A little less than two weeks to go, and Christmas was starting to stress me out. The holiday unfortunately always gets to me at some point. Adding work and the challenge of doing something new everyday and I was super stressed.
What to do when I can't think of anything else? Cook.
Day 78's thing I've never done before was to make a fruit cake.
Anytime someone says the words (or is it word?), "fruit cake," a negative reaction almost always follows.
Fruit cake is the dense, Christmas dessert with brightly colored candies and God knows what else in it. I've never eaten fruit cake because every fruit cake I've ever seen looks completely disgusting. I've definitely never made one.

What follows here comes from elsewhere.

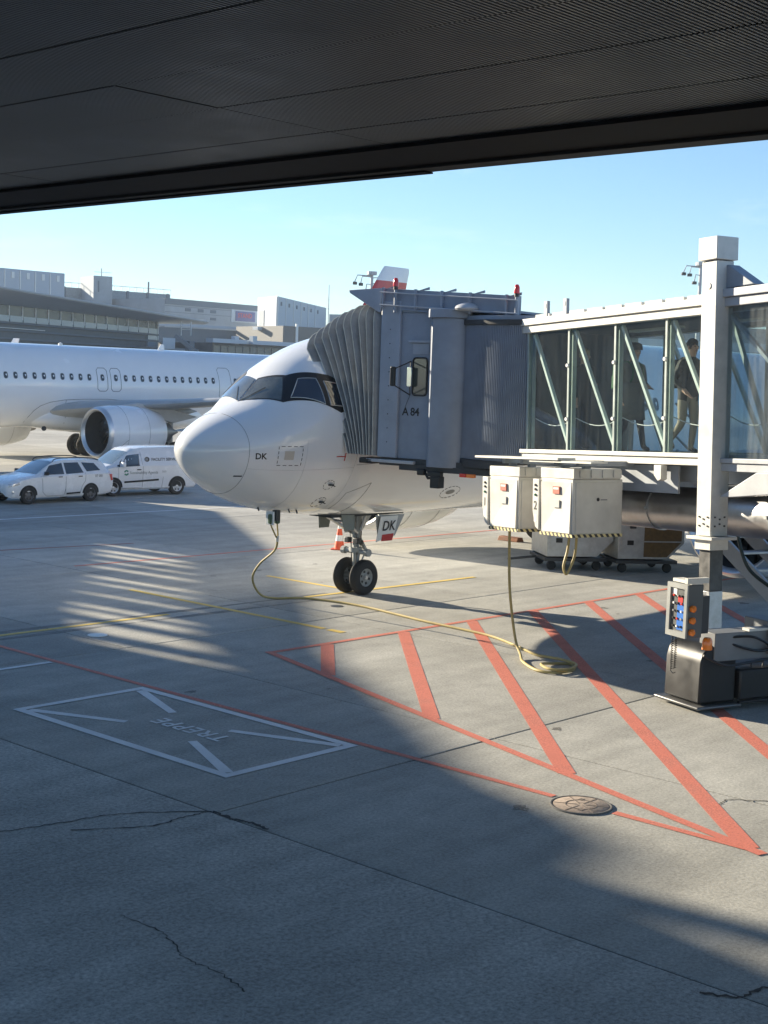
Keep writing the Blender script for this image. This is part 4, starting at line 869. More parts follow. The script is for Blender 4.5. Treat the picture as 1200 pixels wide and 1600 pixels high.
GBEAM = mat('bogie_grey', (.20, .21, .22), .45, var=.15); COVER = mat('black_cover', (.010, .011, .013), .42, var=.2, scale=3)
bbox('bogie_beam', (-.14, -.05, .74), (.2, 3.0, 1.16), GBEAM, bevel=.01); bbox('bogie_plate', (-.3, .95, .80), (.3, 1.3, 1.3), GBEAM, bevel=.01)
def cover(v0):
    pr_ = [(v0, .12), (v0 + .01, .72), (v0 + .05, .86), (v0 + .14, .95), (v0 + .28, .985), (v0 + .62, .985), (v0 + .68, .94), (v0 + .69, .12)]
    k = MB(BB); k.prism([(-.62, a, b) for a, b in pr_], (.8, 0, 0)); c = k.build('wheel_cover', COVER, br, bevel=.03, seg=3)
    k = MB(BB); k.prism([(-.74, v0 - .1, .05), (-.74, v0 + .75, .05), (.28, v0 + .75, .05), (.28, v0 - .1, .05)], (0, 0, .05)); k.build('skirt_bumper', mat('bumper_rim', (.16, .16, .16), .4, .5, var=.3), c, bevel=.03, seg=3)
    k = MB(BB @ Matrix.Translation((-.28, v0 + .34, .42)) @ Matrix.Rotation(math.pi / 2, 4, 'Z')); k.lathe([(-.2, 0), (-.2, .36), (-.16, .42), (.16, .42), (.2, .36), (.2, 0)], 32); k.build('wheel', RUBBER, c, smooth=True)
cover(-.28); cover(1.9)
bbox('drive_housing', (-.6, .43, .14), (.25, 1.88, .60), COVER, bevel=.03); k = MB(BB); k.tube([(.15, .72, .6), (.15, .72, .68), (.15, .95, .68), (.15, .95, .6)], .014, 6); k.build('grab_handle', DARK, br)
bbox('guard_bar', (.24, .4, .10), (.30, 1.9, .14), COVER, bevel=.01)
for q, pts in enumerate(([(.0, .2, 1.02), (.1, .5, .92), (.14, .85, .88), (.1, 1.4, 1.04), (.1, 2.4, 1.1)], [(.0, .2, 1.08), (.12, .55, 1.1), (.16, .8, 1.02), (.18, 1.2, .82), (.14, 2.0, 1.02)], [(.1, -.3, .86), (.2, .0, .72), (.22, .3, .72), (.2, .9, .76), (.22, 1.5, .70), (.2, 2.2, .74)])):
    k = MB(BB); k.tube(bez([(a + .15, b, c) for a, b, c in pts], 8), .02, 7); k.build('cable', BLACK, br, smooth=True)
bbox('cable_clip', (.1, .55, 1.17), (.25, 1.0, 1.21), CREAM)
# control station on the column
CB = HH(Vector((17.88, 10.60, 0)))
cs = tbox('control_box', (-.02, .0, 1.17), (.42, .27, 1.94), mat('control_box_grey', (.10, .105, .105), .45, var=.15), br, CB, bevel=.012)
fx = rrect(.02, .38, 1.24, 1.88, .02, 0); k = MB(CB)
for a, b in (((-.02, -.03, 1.17), (.05, .0, 1.94)), ((.36, -.03, 1.17), (.42, .0, 1.94)), ((.05, -.03, 1.17), (.36, .0, 1.25)), ((.05, -.03, 1.87), (.36, .0, 1.94))):
    tbox('box_frame', a, b, mat('box_frame_grey', (.33, .34, .33), .4, var=.15), cs, CB)
tbox('button_panel', (.19, -.006, 1.27), (.33, -.001, 1.66), mat('panel_blue', (.03, .16, .55), .4), cs, CB); tbox('button_panel', (.2, -.006, 1.67), (.3, -.001, 1.76), mat('panel_red', (.6, .04, .04), .4), cs, CB); tbox('notice', (.07, -.006, 1.76), (.17, -.001, 1.86), SIGNW, cs, CB)
for i in range(5):
    for j in range(3):
        m = (BLACK, SIGNW, BLACK, REDP, ALU)[(i * 2 + j) % 5]; k = MB(CB); k.lathe([(0, 0), (0, .018), (.02, .016), (.02, 0)], 10, Matrix.Translation((.12 + j * .085, -.006, 1.32 + i * .11)) @ Matrix.Rotation(-math.pi / 2, 4, 'Z')); k.build('push_button', m, cs, smooth=True)
for q in range(3): k = MB(CB); k.lathe([(0, .05), (.04, .05), (.06, .03), (.06, 0)], 14, Matrix.Translation((.425, .07, 1.26 + q * .17))); k.build('amber_lamp', ORANGE, cs, smooth=True)
tbox('box_visor', (.0, .05, 1.945), (.42, .24, 1.99), CREAM, cs, CB); tbox('box_visor', (.38, -.05, 1.96), (.44, .34, 2.04), CREAM, cs, CB)
tbox('mounting_bracket', (.1, .27, 1.2), (.3, .5, 1.75), DARK, br, CB, bevel=.01)
k = MB(CB @ Matrix.Translation((.45, .36, 1.0)) @ Matrix.Rotation(-math.pi / 2, 4, 'Y')); k.lathe([(0, .075), (.06, .075), (.13, .07), (.17, .05), (.17, 0)], 18); k.build('flashing_beacon', ORANGE, br, smooth=True)
k = MB(CB); k.tube([(.06 + .018 * math.cos(q * .9), .05 + .018 * math.sin(q * .9), 1.17 - .52 * q / 110) for q in range(111)] + [(.08, .07, .6), (.1, .1, .62)], .006, 5); k.tube([(.09 + .018 * math.cos(q * .9), .09 + .018 * math.sin(q * .9), 1.17 - .5 * q / 110) for q in range(111)], .006, 5); k.build('coiled_cord', BLACK, br)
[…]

This was my year. To make fruit cake?! Gah, I’m so lame.
I found an Emeril Lagasse recipe for Creole Christmas Fruit Cake with Whiskey Sauce. I had high hopes. First, it's Emeril. His stuff always looks good. "Creole" in the title sounded promising too. Plus "Whiskey Sauce?" Whiskey makes everything better. If a tasty fruit cake exists, I figured Emeril was behind it.
Making fruit cake, I quickly learned, was not the cake walk (pun intended) that I hoped it would be. It did not help my Christmas stress level whatsoever. Fruit cake is involved, and requires a great deal of preparation. It's also expensive, calling for assorted dried fruits, three different kinds of nuts, and two different kinds of liquor. I spent at least $35 on a cake that I was pretty sure I wasn’t going to like and pretty sure no one else would eat once they found out it was fruit cake.
If this blog is going to make me poor, which it’s starting to already, I’d prefer it to be on exotic trips to places I've never seen before. Not on Gran Marnier knockoff liquor and a 1/5 of Jim Beam required to bake a cake.
The assembly of the cake mixture was pretty standard. There was a lot more chopping and measuring than usual because there were so many more ingredients, but the cake turned out beautifully. It looked pretty, anyway.
Fruit cake is one of the few things that I've ever made that is not supposed to be served right away. Emeril told me to put the fruit cake in cheesecloth and put it in a plastic freezer bag. Not having either of those things, I left the cake on the plate, wrapped it in coffee filters and covered it with plastic wrap. That’s kind of the same thing. Right?
Everyday for week I had to unwrap the cake and douse it (through the coffee filters) with a bourbon sugar mixture. I'm not sure the filters were an appropriate substitute for cheesecloth because the syrupy liquid just sort of went everywhere. The cake, which grew staler each day, eventually sopped it up, though, which I think was the point.
When I finally was able to cut it, I was impressed at how well it turned out. Other fruit cakes may be gross, but mine and Emeril's was great!
I’m warning you, there are more holiday food entries ahead, but here’s where we are so far:
Gingerbread with cream cheese frosting = eh, I’ve had better
Latkes = yes, please!
Fruit cake = tasty, but not at all worth the expense or the trouble.
So far, Christmas food was not really stacking up, though I did make believers out of some of my co-workers who tried my "Christmas" cake a week later when I brought it into work. I didn't tell anyone it was fruit cake. What they didn't know didn't hurt them. They liked it!